Iraq War: It’s All About Oil, Says US Top Economist

Former United States Federal Reserve Board Chairman Alan Greenspan has his life finally put on paper and he has salient points to affirm there that got the whole world listening, or wanting to listen to. In his newly-released memoir “Age of Turbulence: Adventures In A New World”, Greenspan sharply points out the Bush administrations’ misguided inclination towards overspending and further criticizes the Republicans in Capitol Hill to have had sacrificed principles for pecuniary and political gains and ended up with neither in the end.

When Alan Greenspan speaks, everybody listens.
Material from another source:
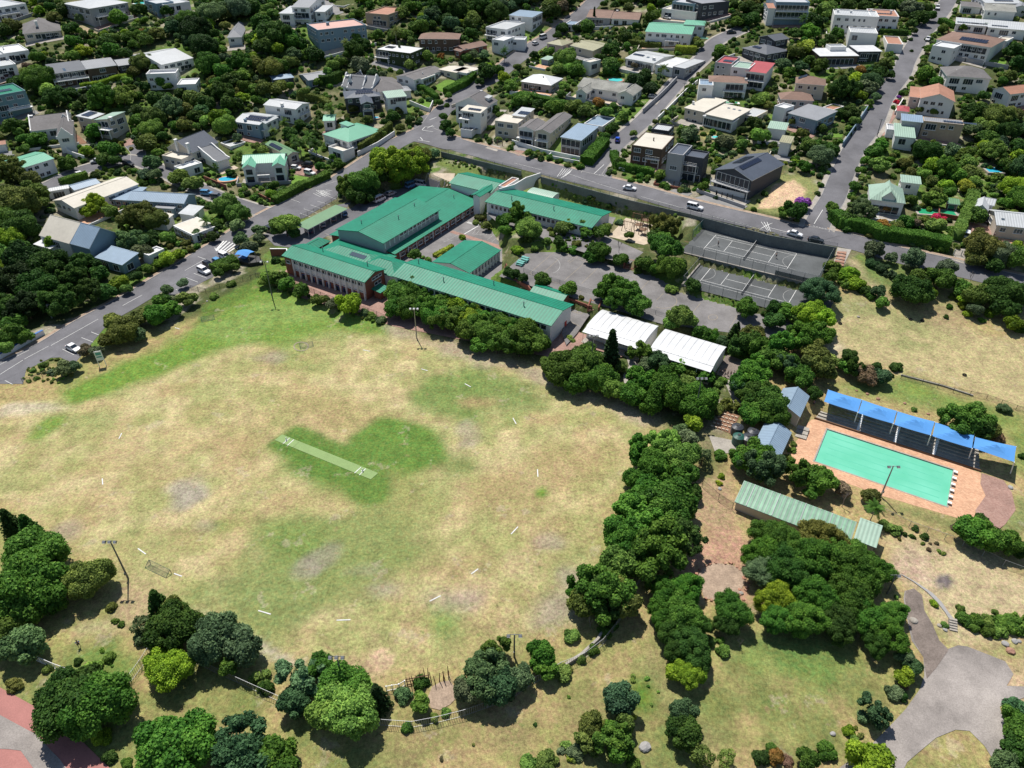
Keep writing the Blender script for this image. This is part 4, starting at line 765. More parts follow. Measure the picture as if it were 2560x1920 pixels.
def piers(Hs, bk, side, s0, s1, n, z0, z1, w=.35, d=.35, mname='w_white', name='pier', out=.0):
    cor = bk['cor']; p, q = np.array(cor[side]), np.array(cor[(side+1) % 4]); wl = np.linalg.norm(q-p); e = (q-p)/wl; nl = np.array([e[1], -e[0]]); nw = bk['u']*nl[0]+bk['v']*nl[1]; an = math.atan2(nw[1], nw[0])-Hs.ang+math.pi/2
    g = MB(); g.box((0,-d/2,0), (w,d,z1-z0)); me = g.mesh(name, [mname])
    for i in range(n+1):
        s = s0*wl+(s1-s0)*wl*i/n; pp = p+e*s; obj(name, me, Hs.root, bk['Wf'](pp[0]+nl[0]*out, pp[1]+nl[1]*out, z0), an)
strip_windows(hall, hb[0], 1, .28, .98, 12, 7.85, 1.7, .95); piers(hall, hb[0], 1, 0.02, .98, 12, 6.4, 8.5, .25, .22)
strip_windows(hall, hb[1], 0, .05, .95, 14, 3.6, 2.0, 1.2); piers(hall, hb[1], 0, .04, .96, 10, 2.2, 5.1, .14, .14, 'white', 'post', .35)
front, fb = house('two-storey red brick school wing with white piers facing the field', 'school wing', [
 ('F',(220,825),(935,1062),(1125,945),6,'gx',1.3,'w_white','r_school',dict(SK,zabs=7.0,win=0))], name='school_wing', yaw=YAW)
b0 = fb[0]; Wf = b0['Wf']; Lx = b0['L']
strip_windows(front, b0, 0, .115, .99, 24, 5.75, .85, 1.15, fr='w_white', dep=.08); strip_windows(front, b0, 0, .11, .985, 13, 3.55, 1.5, .35)
piers(front, b0, 0, .115, .99, 12, 1.0, 6.6, .3, .5)
g = MB()
cB = b0['cor']; 
for (x0, x1, z0, z1) in ((cB[0][0]-.02, cB[0][0]+Lx*.085, .8, 6.5),): g.slab([Wf(x0,cB[0][1]-.04,z0),Wf(x1,cB[0][1]-.04,z0),Wf(x1,cB[0][1]-.04,z1),Wf(x0,cB[0][1]-.04,z1)], .0, 0, 0) if 0 else g.face([Wf(x0,cB[0][1]-.05,z0),Wf(x1,cB[0][1]-.05,z0),Wf(x1,cB[0][1]-.05,z1),Wf(x0,cB[0][1]-.05,z1)])
g.face([Wf(cB[0][0]+Lx*.085,cB[0][1]-.05,.8),Wf(cB[1][0],cB[0][1]-.05,.8),Wf(cB[1][0],cB[0][1]-.05,3.2),Wf(cB[0][0]+Lx*.085,cB[0][1]-.05,3.2)])
g.face([Wf(cB[1][0]+.05,cB[1][1],.8),Wf(cB[2][0]+.05,cB[2][1],.8),Wf(cB[2][0]+.05,cB[2][1],7.0),Wf(cB[1][0]+.05,(cB[1][1]+cB[2][1])/2,8.5),Wf(cB[1][0]+.05,cB[1][1],7.0)])
g.build('brickwork', ['w_brick'], front.root)
strip_windows(front, b0, 1, .35, .85, 3, 6.2, 1.3, .8); strip_windows(front, b0, 1, .45, .8, 2, 4.4, 1.3, 1.0); strip_windows(front, b0, 0, .015, .07, 1, 5.3, 1.5, 1.0); strip_windows(front, b0, 0, .18, .9, 7, 1.9, 1.5, 1.7, name='door', fr='blue_paint')
tag(front.root, 'two-storey red brick school wing with white piers facing the field', 'school wing')
house('small green canopy on thin posts at the end of the brick wing', 'canopy', [('F',(1075,1150),(1155,1100),(1110,1078),2.4,'mono',.4,'w_brick','r_school',dict(SK,zabs=3.7,win=0,Wd=3.2))], name='entrance_canopy', yaw=YAW)
house('low green hipped roofs joining the brick wing and the hall', 'school wing', [
 ('F',(500,800),(1010,960),(1120,800),4,'hip',1.5,'w_brick','r_school',dict(SK,zabs=5.3,win=0,skylight=((.5,.55,5.5,1.5),))),
 ('F',(880,915),(1210,1010),(1330,880),4.5,'hip',1.7,'w_white','r_school',dict(SK,zabs=5.6,win=0)),
 ('F',(345,770),(520,770),(705,665),4,'hip',1.1,'w_brick','r_school',dict(SK,zabs=5.4,win=0))], name='school_wing', yaw=YAW)
longb, lb = house('long white school block with green roof behind the tree row', 'school block', [
 ('F',(1170,1000),(-640/.28933*0+2535,1450),(2725,1260),5,'gx',1.3,'w_white','r_school',dict(SK,zabs=7.0,win=0))], name='school_block', yaw=YAW)
strip_windows(longb, lb[0], 0, .02, .98, 26, 5.7, 1.5, 1.4); strip_windows(longb, lb[0], 0, .02, .98, 26, 2.9, 1.5, 1.3)
g = MB(); k = lb[0]; g.box((0,0,0),(1.0,.1,2.0)); dr = g.build('door', ['red'], longb.root, k['Wf'](k['L']-.42, k['W']*.72, 1.6)); dr.rotation_euler = (0,0,math.pi/2)
g = MB(); 
for i in range(5): g.box((i*.55,0,-i*.32),(.6,1.6,.32+i*0))
g.build('steps', ['w_white'], longb.root, k['Wf'](k['L']+.1, k['W']*.72, 1.2))
mid, mb_ = house('short classroom block with green gable roof in the courtyard', 'classroom', [
 ('F',(1520,880),(1850,975),(2110,775),3.3,'gy',1.3,'w_white','r_school',dict(SK,zabs=5.5,win=0))], name='classroom', yaw=YAW)
strip_windows(mid, mb_[0], 1, .04, .96, 9, 4.1, 1.2, 1.5); piers(mid, mb_[0], 1, .02, .98, 9, 2.2, 5.3, .22, .6)
back, bb = house('long rear classroom block with green roof beside the sand playground', 'school block', [
 ('G',(-237,360),(685,592),(855,450),3.4,'gx',1.15,'w_white','r_school',dict(SK,zabs=9.2,win=0))], name='school_block', yaw=YAW)
strip_windows(back, bb[0], 0, .04, .97, 22, 7.9, 1.15, 1.3); piers(back, bb[0], 0, .03, .98, 22, 5.6, 9.0, .2, .15)
house('small green-roofed cross wing at the top end of the hall', 'school wing', [
 ('F',(1665,198),(2010,300),(2125,190),3,'gx',1.5,'w_white','r_school',dict(SK,zabs=8.6,win=0)),
 ('F',(1858,300),(1930,322),(2060,215),3,'gy',.5,'w_white','r_school',dict(SK,zabs=9.2,win=0))], name='school_wing', yaw=YAW)
house('tiny green gabled lean-to behind the long white block', 'outbuilding', [('G',(150,1140),(425,1238),(475,1215),2.6,'gx',.8,'w_brick','r_school',dict(SK,zabs=5.6,win=0,Wd=5))], name='outbuilding', yaw=YAW)
# curved container shed behind rear block
house('old white barrel-roofed container behind the rear classroom block', 'shed', [('G',(118,300),(345,348),(400,285),2.2,'barrel',1.0,'w_white','r_sage',dict(zabs=8.6,win=0,trim='r_sage'))], name='shed', yaw=YAW)
# staircase ramp from the street
house('white parapet stair tower linking the street to the school', 'stair tower', [('G',(-60,245),(245,120),None,3,'flat',.3,'w_white','pave' if 0 else 'r_terra',dict(zabs=9.8,win=0,L=9,Wd=2.6))], name='stair_tower', yaw=YAW)
for lab, A, B, Cc in [('left-hand white classroom with curved roof and open verandah', ('G',(640,1440)), (1140,1590), (1265,1430)), ('right-hand white classroom with curved roof beside the garden terraces', ('M',(1200,235)), (1740,405), (1852,235))]:
    hs, bl = house(lab, 'classroom', [(A[0],A[1],B,Cc,3,'barrel',.6,'w_white','r_white',dict(zabs=5.1,win=0,trim='r_white',oh=.15))], name='classroom', yaw=YAW, group='white curved roof classrooms')
    bk = bl[0]; Wf = bk['Wf']; strip_windows(hs, bk, 0, .03, .97, 9, 3.5, 1.3, 1.1)
    g = MB(); g.slab([Wf(0,-2.0,4.7),Wf(bk['L'],-2.0,4.7),Wf(bk['L'],.2,5.05),Wf(0,.2,5.05)], .08, 0, 0); g.build('verandah_roof', ['r_white'], hs.root)
    g = MB(); ys_ = np.linspace(.02, bk['W']-.02, 9)
    for i in range(1,9):
        for y0_, y1_ in zip(ys_, ys_[1:]): x = bk['L']*i/9; zf = lambda y: bk['ze']+.6*max(0,1-((y-bk['W']/2)/(bk['W']/2))**2)**.6+.03; g.tube(Wf(x,y0_,zf(y0_)), Wf(x,y1_,zf(y1_)), .035, n=4, cap=False)
    g.build('roof_seams', ['rail'], hs.root)
    for i in range(6): g = MB(); x = .2+(bk['L']-.4)*i/5; g.tube(Wf(x,-1.9,1.5), Wf(x,-1.9,4.65), .06); g.build('post', ['white'], hs.root)
    g = MB(); P = [Wf(0,-2.4,1.9),Wf(bk['L'],-2.4,1.9),Wf(bk['L'],0,1.9),Wf(0,0,1.9)]; g.slab(P, .5, 0, 0); g.build('floor_slab', ['pave'], hs.root)
# carport
for Hs_, k_, qs in ((hall, hb[0], [(.3,.2),(.7,.5),(.62,.85)]), (hall, hb[1], [(.05,.25),(.5,.2),(.9,.3)]), (front, fb[0], [(.3,.8),(.85,.75)]), (longb, lb[0], [(.06,.7),(.3,.3),(.55,.75),(.8,.3)]), (back, bb[0], [(.2,.3),(.6,.3)])):
    for x_, y_ in qs: g = MB(); g.tube(k_['Wf'](x_*k_['L'],y_*k_['W'],k_['ze']), k_['Wf'](x_*k_['L'],y_*k_['W'],k_['ze']+1.9), .13, n=8); g.tube(k_['Wf'](x_*k_['L'],y_*k_['W'],k_['ze']+1.9), k_['Wf'](x_*k_['L'],y_*k_['W'],k_['ze']+2.1), .22, .05, n=8); g.build('vent_pipe', ['metal'], Hs_.root)
cp, cb = house('long open carport with sage green roof between road and hall', 'carport', [('F',(448,600),(788,420),(690,387),2.7,'mono',.3,'dark','r_carport',dict(win=0,trim='white',Wd=5.2))], name='carport', yaw=YAW)
for ch in list(cp.root.children):
    if ch.name.startswith('wall'): bpy.data.objects.remove(ch)
bk = cb[0]; g0 = bk['ze']
for i in range(8):
    for y in (.4, bk['W']-.4):
        g = MB(); x = .3+(bk['L']-.6)*i/7; g.tube(bk['Wf'](x,y,g0-3.2), bk['Wf'](x,y,g0), .07); g.build('post', ['white'], cp.root)
CARP = bk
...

As a federal economists, Greenspan had accumulated enormous reputation for being such a great financial strategists and many sees him as the one single entity that had kept the American economy afloat all those years he was in service, despite the occurrence of major disturbances that had threatened it every now and then, like the Black Monday crash of 1987 and the boom-and-bust onslaught of the so-called dot.com economic expansion.

The most telling of all revelation in this memoir is the pronouncement by the author himself about how the Iraq War was all about or mostly because of oil. And if Alan Greenspan says so, there would always be great probability to it. Except if the economic genius has just gotten too old and weak in the head that now, he is just merely saying nonsense, like most old people do.